Akka Persistence provides the foundation for at-lease-once message delivery in the Akka Toolkit. Also, Akka Persistence Query provides a pull-based implementation that is used to pull entries stored in Akka persistence logs. The typical use-case is entries are pulled from the event store “write-side” logs, and the data is then stored on the “read-side” or “query-side” in a way that is optimal for querying. Akka Persistence and Akka Persistence Query is the Akka implementation of Event Sourcing and CQRS (Command Query Responsibility Segregation).

The Lagom Framework also provides an implementation of Event Sourcing and CQRS that is built on top of Akka. Lagom also provides an at-least-once approach for pulling stored events and publishing and consuming them to and from a topic.

Conclusion

So ends this journey through messaging in distributed systems environments. The primary intent of this 3-part series was to explore some of the fundamentals, concepts, and considerations of messaging

For many of us that are involved in building software systems, each of us is at some stage in a journey that inevitably leads to implementing ever more sophisticated distributed applications.
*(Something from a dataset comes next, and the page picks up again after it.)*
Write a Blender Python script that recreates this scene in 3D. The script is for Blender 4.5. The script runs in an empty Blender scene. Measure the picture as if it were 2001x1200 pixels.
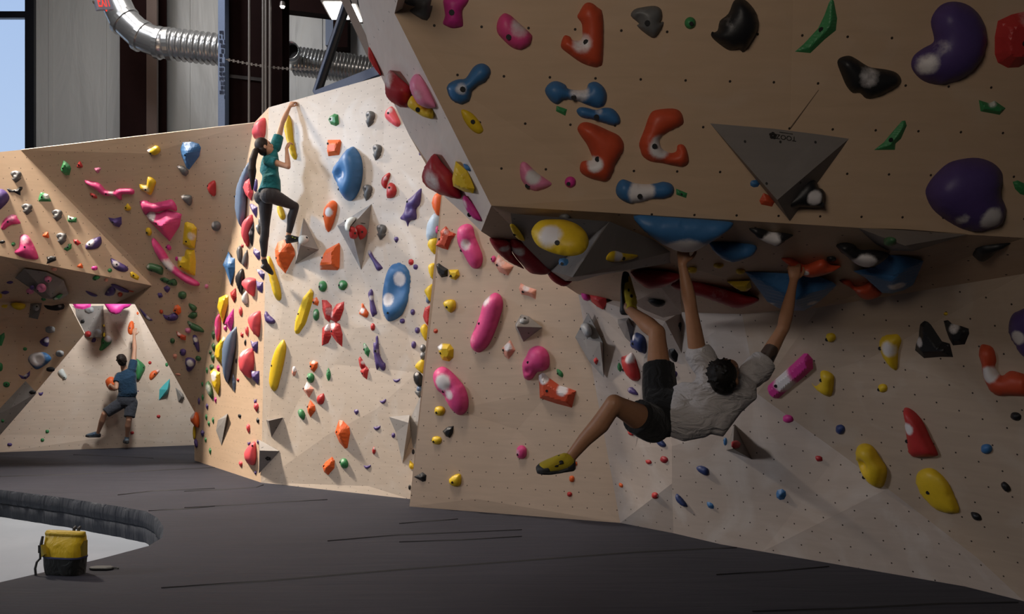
import bpy, bmesh, math, random
from mathutils import Vector, Matrix
from mathutils.geometry import delaunay_2d_cdt
from mathutils.bvhtree import BVHTree
from mathutils import noise as mnoise

random.seed(7)
SC = bpy.context.scene
COL = SC.collection
F, CX, HZ, EYE = 1900.0, 1000.5, 700.0, 1.7     # focal length in pixels of the 2001 px frame, centre column, horizon row, eye height above the mats
CAM = Vector((0, 0, EYE))
FLOOR = -0.35                                   # the concrete lies below the top of the mats (z = 0)

# ------------------------------------------------------------------ helpers
def ray(u, v): return Vector(((u - CX) / F, 1.0, (HZ - v) / F))
def at(u, v, Y): return CAM + ray(u, v) * Y
def base(u, v, z=0.0):
    r = ray(u, v); return CAM + r * ((z - EYE) / r.z)

class Plane:
    def __init__(s, a, b, c):
        s.p = Vector(a); s.n = (Vector(b) - a).cross(Vector(c) - a).normalized()
        if s.n.dot(CAM - s.p) < 0: s.n = -s.n
    def hit(s, u, v, off=0.0):
        r = ray(u, v); return CAM + r * ((s.p + s.n * off - CAM).dot(s.n) / r.dot(s.n))

def link(o, parent=None):
    COL.objects.link(o)
    if parent is not None: o.parent = parent
    return o
def tag(o, label=None, cat=None, group=None, kind=None):
    if label: o['label'] = label
    if cat: o['category'] = cat
    if group: o['group'] = group
    if kind: o['kind'] = kind
    return o
def empty(name, loc=(0, 0, 0)):
    o = bpy.data.objects.new(name, None); o.location = loc; o.empty_display_size = .2
    return link(o)
def mesh_obj(name, verts, faces, mat, parent=None, smooth=False, loc=None):
    loc = Vector(loc) if loc is not None else Vector((0, 0, 0))
    me = bpy.data.meshes.new(name)
    off = loc
    me.from_pydata([tuple(Vector(v) - off) for v in verts], [], faces)
    me.update()
    if mat: me.materials.append(mat)
    if smooth:
        me.polygons.foreach_set('use_smooth', [True] * len(me.polygons))
    o = bpy.data.objects.new(name, me)
    link(o, parent)
    o.location = loc - (parent.matrix_basis.translation if parent is not None else Vector((0, 0, 0)))
    return o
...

Currently in 2019, the distributed systems space is rapidly evolving - almost at the pace of controlled chaos. The hope is that if we ground ourselves with the fundamentals, we can better navigate our way through the excitement and confusion as things continue to evolve in the distributed systems space.

There was an ulterior motive as well for this focus on messaging. In one form or another, all of the Lightbend technologies and solutions are based on distributed messaging. Message-driven is one of the four properties of Reactive Systems. As the company that initially defined the term “reactive”, it should not be a surprise that we take this stuff seriously.